Having passed from the Pushkin Tower along the western defensive wall tourists get to the angular bastion, an octahedral tower bearing the name of a great Roman poet Ovidius Naso.

For many years an opinion existed that the famous author of "Metamorphosis" and "Love Elegies", was deported by Augustus, the Roman emperor, at the beginning of the 1st century AD lived in exile, died and was buried in Tiras, present day Belgorod-Dniestrovsky, this is why the tower was given his name. Only many years later it was discovered that Tomoi, an ancient Roman colony, was the actual place of his exile, which was located in the present day Romanian port city of Constanta. There lie the remains of the great Roman poet. The Ovidius Tower has been preserved fairly well, they have had to restore only a few upper rows of the masonry, the inner floors and the marquee roof. The tiling has been made of the medieval grooved tiles which have survived in abundance on the old buildings of the city.

The Great Gates at the front entrance to the fortress are two storied structures covered by a four-layer roof and overlapped by a vaulted ceiling that was erected at the beginning of the 15th century and has been rebuilt since. The entrance aperture of the tower was overlapped by two grates made of thick solid oak beams and by two double-folding hinged breechblocks. It was restored in 1972 by restoration craftsmen from Kiev using the drawings that had survived since the medieval times. From the Great Gates a suspension bridge made of wood spanned the bypass moat. In case of emergency it could be easily and promptly raised.

In the square of the fortress after passing under the Great Gates arch visitors a good view of the grounds of the fortress can be had with it’s huge walls, towers and gunports. A two and half kilometer moat is 14 meters deep and it encircles the fortress providing a reliable obstruction in the enemy's path.

Having captured the southern regions of Ukraine and Moldavia Ottoman Turkey tried to use these lands as a base to extend it’s campaign of aggression in the direction of the adjoining states and Russia. The Ukrainian and Moldavian people rose in arms against the oppressors but poorly armed detachments of Moldavian rebels and Zaporozhsky Cossacks failed to drive the Ottomans from the region.

Twice the Russian army in alliance with Zaporozhsky Cossacks and Moldavian insurgent detachments took possession of the Akkerman fortress but both times according to the peace treaties signed between Russia and Turkey the city and fortress remained in the hands of the Ottoman empire.

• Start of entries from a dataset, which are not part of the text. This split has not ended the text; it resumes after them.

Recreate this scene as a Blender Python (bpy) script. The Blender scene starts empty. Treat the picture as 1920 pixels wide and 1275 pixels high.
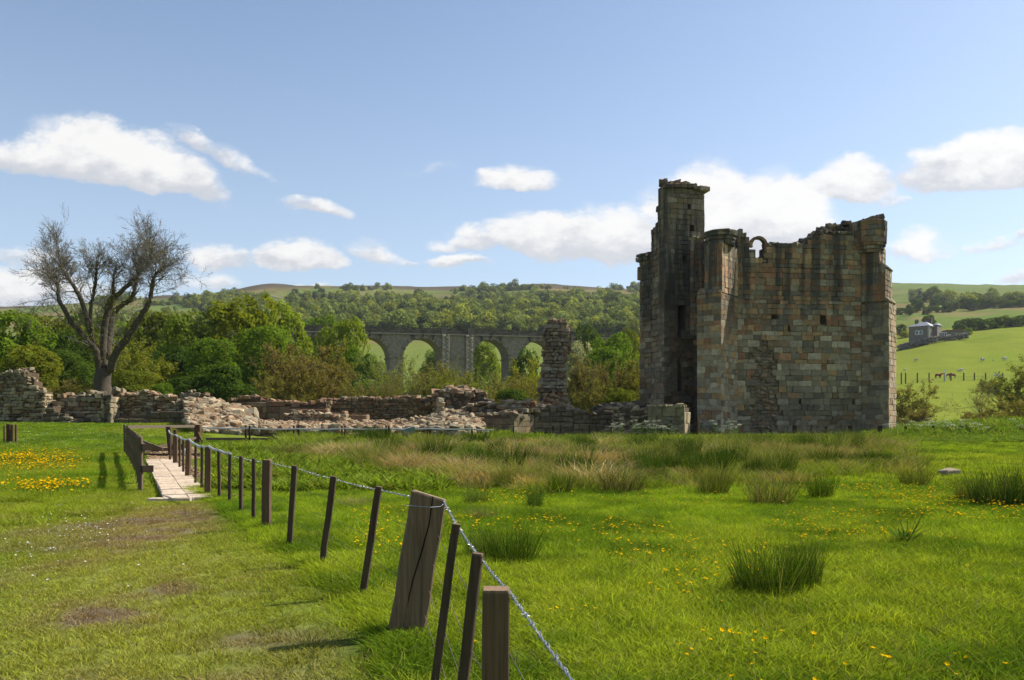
import bpy, math, random
import numpy as np
from mathutils import Vector, Matrix

rng = np.random.default_rng(7)
R = random.Random(11)
COL = bpy.context.scene.collection
SC = bpy.context.scene

# ---------------------------------------------------------------- camera
EYE = 1.55; FPX = 1500.0; HY = 780.0; CX = 960.0; CY = 637.5
cam_d = bpy.data.cameras.new('camera'); cam = bpy.data.objects.new('camera', cam_d); COL.objects.link(cam)
cam.location = (0, 0, EYE); cam.rotation_euler = (math.radians(90), 0, 0)
cam_d.sensor_width = 36; cam_d.lens = 36 * FPX / 1920
cam_d.shift_y = (HY - CY) / 1920
cam_d.clip_start = 0.1; cam_d.clip_end = 20000
SC.camera = cam

# ---------------------------------------------------------------- light
SUN_AZ = math.radians(68); SUN_EL = math.radians(46)       # azimuth clockwise from +Y
sun_d = bpy.data.lights.new('sun', 'SUN'); sun_d.energy = 5.0; sun_d.angle = math.radians(0.5)
sun_d.color = (1.0, 0.95, 0.86)
sun = bpy.data.objects.new('sun', sun_d); COL.objects.link(sun)
sdir = Vector((math.sin(SUN_AZ) * math.cos(SUN_EL), math.cos(SUN_AZ) * math.cos(SUN_EL), math.sin(SUN_EL)))
sun.rotation_euler = sdir.to_track_quat('Z', 'Y').to_euler(); sun.location = (30, 10, 60)
SC.view_settings.view_transform = 'Standard'; SC.view_settings.look = 'None'
SC.view_settings.exposure = 0.62; SC.view_settings.gamma = 1.0; SC.view_settings.use_curve_mapping = False
SC.cycles.max_bounces = 5; SC.cycles.diffuse_bounces = 3; SC.cycles.glossy_bounces = 2
SC.cycles.transmission_bounces = 3; SC.cycles.transparent_max_bounces = 6
SC.cycles.sample_clamp_indirect = 6

SKY_STR = 0.105
world = bpy.data.worlds.new('World'); SC.world = world; world.use_nodes = True

class NT:
    """small helper to write node trees"""
    def __init__(s, tree):
        s.t = tree; s.n = tree.nodes; s.l = tree.links
    def new(s, typ, **kw):
        n = s.n.new(typ)
        for k, v in kw.items(): setattr(n, k, v)
        return n
    def put(s, sock, v):
        if isinstance(v, bpy.types.NodeSocket): s.l.new(v, sock)
        elif v is not None: sock.default_value = v
    def math(s, op, a, b=None, c=None, clamp=False):
        n = s.new('ShaderNodeMath', operation=op); n.use_clamp = clamp
        s.put(n.inputs[0], a)
        if b is not None: s.put(n.inputs[1], b)
        if c is not None: s.put(n.inputs[2], c)
        return n.outputs[0]
    def vmath(s, op, a, b=None):
        n = s.new('ShaderNodeVectorMath', operation=op)
        s.put(n.inputs[0], a)
        if b is not None: s.put(n.inputs[1], b)
        return n.outputs[0]
    def noise(s, vec, scale, detail=4, rough=0.5, lac=2.0, dist=0.0):
        n = s.new('ShaderNodeTexNoise'); s.put(n.inputs['Vector'], vec)
        n.inputs['Scale'].default_value = scale; n.inputs['Detail'].default_value = detail
        n.inputs['Roughness'].default_value = rough; n.inputs['Distortion'].default_value = dist
        return n.outputs['Fac']
    def maprange(s, v, a, b, c=0.0, d=1.0, smooth=False):
        n = s.new('ShaderNodeMapRange'); n.interpolation_type = 'SMOOTHSTEP' if smooth else 'LINEAR'
        s.put(n.inputs[0], v); n.inputs[1].default_value = a; n.inputs[2].default_value = b
        n.inputs[3].default_value = c; n.inputs[4].default_value = d
        return n.outputs[0]
    def mix(s, f, a, b, mode='MIX'):
        n = s.new('ShaderNodeMix', data_type='RGBA', blend_type=mode)
        s.put(n.inputs[0], f); s.put(n.inputs[6], a); s.put(n.inputs[7], b)
        return n.outputs[2]

def c4(c): return (c[0], c[1], c[2], 1.0)

# world: Nishita sky with fair-weather cumulus mixed over it
w = NT(world.node_tree); w.n.clear()
wo = w.new('ShaderNodeOutputWorld'); bg = w.new('ShaderNodeBackground'); w.l.new(bg.outputs[0], wo.inputs[0])
sky = w.new('ShaderNodeTexSky', sky_type='NISHITA'); sky.sun_disc = False
sky.sun_elevation = SUN_EL; sky.sun_rotation = SUN_AZ
sky.air_density = 1.0; sky.dust_density = 0.8; sky.ozone_density = 1.6; sky.altitude = 100
bg.inputs[1].default_value = SKY_STR
tc = w.new('ShaderNodeTexCoord').outputs['Generated']
sep = w.new('ShaderNodeSeparateXYZ'); w.l.new(tc, sep.inputs[0])
dy = w.math('MAXIMUM', sep.outputs[1], 0.05)
U = w.math('DIVIDE', sep.outputs[0], dy); V = w.math('DIVIDE', sep.outputs[2], dy)
comb = w.new('ShaderNodeCombineXYZ'); w.put(comb.inputs[0], U); w.put(comb.inputs[1], V); uv = comb.outputs[0]
comb2 = w.new('ShaderNodeCombineXYZ'); w.put(comb2.inputs[0], U); w.put(comb2.inputs[1], w.math('MULTIPLY', V, 1.7)); uvs = comb2.outputs[0]
n1 = w.noise(uvs, 9.0, 6, 0.58)
n2 = w.noise(w.vmath('ADD', uvs, (3.1, 7.7, 1.3)), 20.0, 10, 0.64)
wu = w.math('MULTIPLY_ADD', w.math('SUBTRACT', n1, 0.5), 0.075, U)
n1b = w.noise(w.vmath('ADD', uvs, (11.1, 2.7, 5.3)), 11.0, 5, 0.6)
wv = w.math('MULTIPLY_ADD', w.math('SUBTRACT', n1b, 0.5), 0.05, V)
CLOUDS = [  # px, py, half width, height above, height below, tilt, density
    (215, 318, 190, 88, 34, .20, 1.0), (110, 305, 150, 62, 36, .05, .85), (300, 335, 125, 60, 30, .33, .95), (20, 305, 90, 42, 25, 0, .7),
    (365, 275, 75, 26, 16, .40, .5), (440, 308, 85, 26, 16, .42, .38),
    (590, 396, 78, 22, 12, .12, .55), (968, 345, 82, 40, 14, .05, .72), (800, 322, 70, 20, 12, -.3, .22),
    (410, 488, 75, 28, 18, .05, .6), (562, 490, 90, 42, 17, .05, .85), (705, 482, 55, 28, 12, .2, .45), (765, 492, 30, 10, 8, 0, .3),
    (878, 460, 78, 36, 14, 0, .7), (855, 492, 60, 16, 10, 0, .6), (1070, 460, 165, 60, 30, .08, .95), (1100, 420, 40, 36, 20, 0, .35), (1180, 460, 120, 75, 40, 0, .8),
    (1335, 440, 120, 135, 60, 0, 1.0), (1460, 440, 125, 120, 55, 0, .98), (1400, 460, 220, 80, 45, 0, .95), (1250, 400, 70, 55, 40, 0, .5),
    (1605, 355, 78, 62, 25, .05, .9), (1670, 375, 40, 16, 10, 0, .5), (1790, 335, 120, 66, 28, -.02, .95), (1880, 330, 120, 88, 30, -.05, 1.0), (2000, 330, 150, 100, 35, 0, .9),
    (1720, 465, 75, 48, 22, 0, .5), (1858, 458, 60, 32, 15, 0, .5), (1915, 445, 40, 16, 12, 0, .6), (1910, 528, 50, 20, 12, 0, .5),
    (30, 480, 90, 18, 18, .1, .5), (10, 545, 120, 55, 35, 0, .75), (130, 560, 110, 35, 30, 0, .5), (370, 530, 85, 26, 18, 0, .4), (590, 536, 40, 9, 9, 0, .45),
    (-250, 420, 160, 80, 40, 0, .9), (2250, 420, 160, 90, 40, 0, .9)]
dens = None; sw = None; st = None
for (px, py, rx, ru, rd, tl, dn) in CLOUDS:
    rx, ru, rd = rx * 1.14, ru * 1.16, rd * 1.12
    uc = (px - CX) / FPX; vc = (HY - py) / FPX
    du = w.math('SUBTRACT', wu, uc)
    dv = w.math('SUBTRACT', wv, vc)
    if tl: dv = w.math('MULTIPLY_ADD', du, tl, dv)
    e1 = w.math('MULTIPLY', du, FPX / rx)
    e2 = w.math('MAXIMUM', w.math('MULTIPLY', dv, FPX / ru), w.math('MULTIPLY', dv, -FPX / rd))
    q = w.math('MULTIPLY_ADD', e1, e1, w.math('MULTIPLY', e2, e2))
    f = w.math('MULTIPLY_ADD', q, -dn, dn, clamp=True)
    if dens is None: dens = f; sw = f; st = w.math('MULTIPLY', dv, w.math('MULTIPLY', f, FPX / ru))
    else:
        dens = w.math('MAXIMUM', dens, f); sw = w.math('ADD', sw, f)
        st = w.math('MULTIPLY_ADD', dv, w.math('MULTIPLY', f, FPX / ru), st)
front = w.maprange(sep.outputs[1], 0.25, 0.5)
dens = w.math('MULTIPLY', dens, front)
edge = w.math('MULTIPLY', w.math('SUBTRACT', n2, 0.5), 1.9)
edge = w.math('MULTIPLY_ADD', w.math('SUBTRACT', n1, 0.5), 0.9, edge)
env = w.math('MULTIPLY', dens, 4.0, clamp=True)
dd = w.math('ADD', dens, w.math('MULTIPLY', edge, w.math('MULTIPLY', env, 0.62)))
front_mask = w.maprange(dd, 0.05, 0.56, 0.0, 1.0, True)
veil = w.math('MULTIPLY', w.maprange(dens, 0.0, 0.45, 0.0, 0.55, True), w.maprange(n1, 0.38, 0.66, 0.0, 1.0, True))
front_mask = w.math('MAXIMUM', front_mask, veil)
# generic cumulus for the rest of the sky (behind and beside the camera)
zz = w.math('MAXIMUM', sep.outputs[2], 0.06)
cb = w.new('ShaderNodeCombineXYZ'); w.put(cb.inputs[0], w.math('DIVIDE', sep.outputs[0], zz)); w.put(cb.inputs[1], w.math('DIVIDE', sep.outputs[1], zz))
ng = w.noise(cb.outputs[0], 0.8, 6, 0.55)
gen = w.math('MULTIPLY', w.maprange(ng, 0.56, 0.70, 0, 0.85, True), w.math('SUBTRACT', 1.0, front))
gen = w.math('MULTIPLY', gen, w.maprange(sep.outputs[2], 0.0, 0.12))
mask = w.math('MAXIMUM', front_mask, gen)
tt = w.math('DIVIDE', st, w.math('MAXIMUM', sw, 0.02))
tt = w.math('MULTIPLY_ADD', w.math('SUBTRACT', n1b, 0.5), 1.6, tt)
tt = w.math('MULTIPLY_ADD', w.math('SUBTRACT', n2, 0.5), 1.1, tt)
shade = w.maprange(tt, -0.35, 0.45, 0.0, 1.0, True)
k = 1.0 / SKY_STR
ccol = w.mix(shade, (0.425 * k, 0.435 * k, 0.465 * k, 1), (0.655 * k, 0.645 * k, 0.63 * k, 1))
mask = w.math('MULTIPLY', mask, 0.96)
hazeband = w.maprange(sep.outputs[2], 0.0, 0.60, 1.0, 0.0)
skyc = w.mix(w.math('MULTIPLY', w.math('POWER', w.math('MAXIMUM', hazeband, 0.0), 1.6), 0.62), sky.outputs[0], (0.44 * k, 0.525 * k, 0.62 * k, 1))
fin = w.mix(mask, skyc, ccol)
w.l.new(fin, bg.inputs[0])

# ---------------------------------------------------------------- general helpers
def P(px, py, Y): return Vector(((px - CX) / FPX * Y, Y, EYE - (py - HY) / FPX * Y))
def X(px, Y): return (px - CX) / FPX * Y
def Z(py, Y): return EYE - (py - HY) / FPX * Y

def tag(o, label=None, cat=None, group=None, kind=None):
    if label: o['label'] = label
    if cat: o['category'] = cat
    if group: o['group'] = group
    if kind: o['kind'] = kind
    return o

def empty(name, loc, label, cat, group=None, rz=0.0):
    o = bpy.data.objects.new(name, None); COL.objects.link(o); o.location = loc; o.rotation_euler = (0, 0, rz)
    o.empty_display_size = 0.3
    return tag(o, label, cat, group)

def mesh_np(name, V, F, col=None, attrs=None, smooth=False):
    """V (n,3), F (m,k) uniform faces, col per-vertex (n,3)"""
    V = np.asarray(V, np.float32); F = np.asarray(F, np.int32)
    me = bpy.data.meshes.new(name); me.vertices.add(len(V)); me.vertices.foreach_set('co', V.ravel())
    if len(F):
        m, k = F.shape
        me.loops.add(m * k); me.loops.foreach_set('vertex_index', F.ravel())
        me.polygons.add(m); me.polygons.foreach_set('loop_start', np.arange(0, m * k, k, dtype=np.int32))
        me.polygons.foreach_set('use_smooth', np.full(m, smooth, bool))
    if col is not None:
        a = me.attributes.new('col', 'FLOAT_COLOR', 'POINT')
        c = np.ones((len(V), 4), np.float32); c[:, :3] = np.asarray(col, np.float32); a.data.foreach_set('color', c.ravel())
    if attrs:
        for an, av in attrs.items():
            a = me.attributes.new(an, 'FLOAT', 'POINT'); a.data.foreach_set('value', np.asarray(av, np.float32))
    me.update(calc_edges=True); me.validate()
    return me

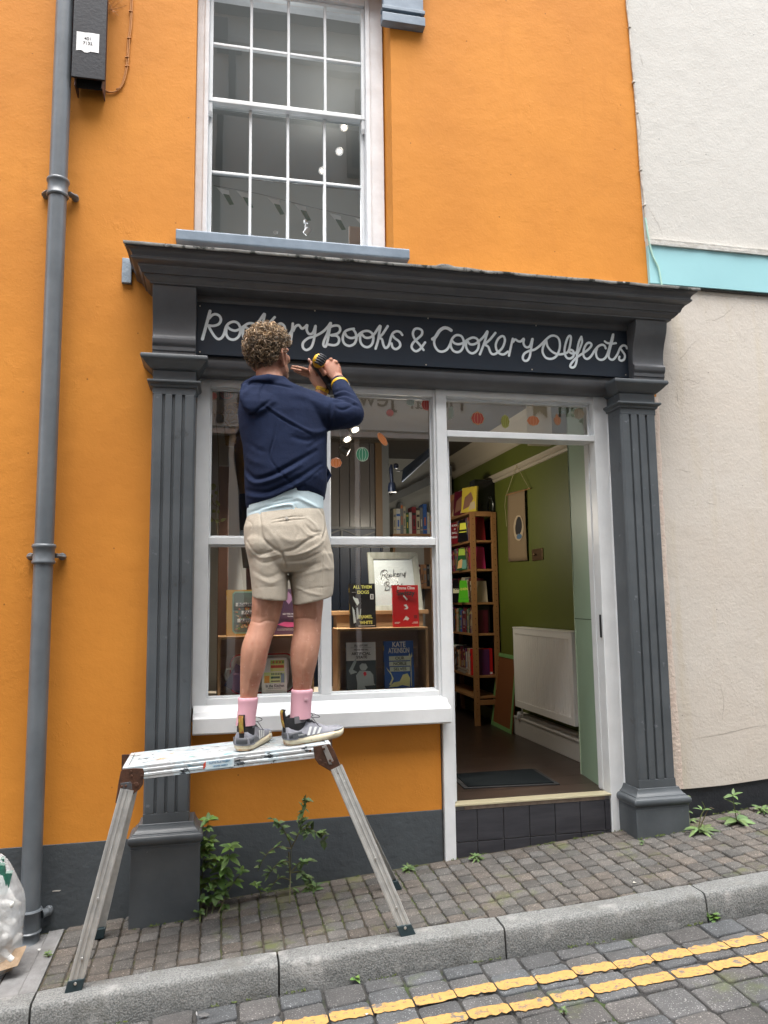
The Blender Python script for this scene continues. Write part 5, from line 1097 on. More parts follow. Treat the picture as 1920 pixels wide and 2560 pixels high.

For the last time the invaders were driven out in the course of the Russian -Turkish War of 1806 - 1812 and according to the Bucharest peace treaty of 1812 the lands located between the Dniester and the Prut rivers (Bessarabia) became a part of the Russian state.

The Russian government gave much attention to restoring the ravaged territory, it was necessary to populate the deserted steppes adjacent to the Dniester River, that had ceased to bear wheat crops and to restore the cities of Izmail, Kiliya, Reni, Bendery and first of all Akkerman.

Since Turkey broke the peace agreements and resumed aggressive acts, Russia was compelled to keep military garrisons in this region. Such garrisons were billeted in the Akkerman fortress.

Later on the valuable historical and architectural monument fell into decay and went to ruin. It suffered great losses due to the Romanian occupation of the city and Bessarabia from 1918 to 1940. They disassembled many structures of the fortress and broke out from the walls and towers and stole marble slabs with inscriptions in Arabic, Tatar, Turkish, Moldavian, Latin, Greek and Persian languages throwing light on the centuries of old history of the fortress.

During World War II the Nazi forces turned the fortress into a place where the Soviet people were executed. In August 1944 Belgorod-Dnestrovsky was liberated from the fascist occupants. Immediately after the war the fortress was declared an historical and architectural relic, was put under the protection of the state and it’s restoration began.

It is definitely worth the trip from Odessa to see the fortress, one can take the electric train, the microbus next to the train station or the bus from the central bus station and of course many tourist agencies offer complete tours . ENJOY IT!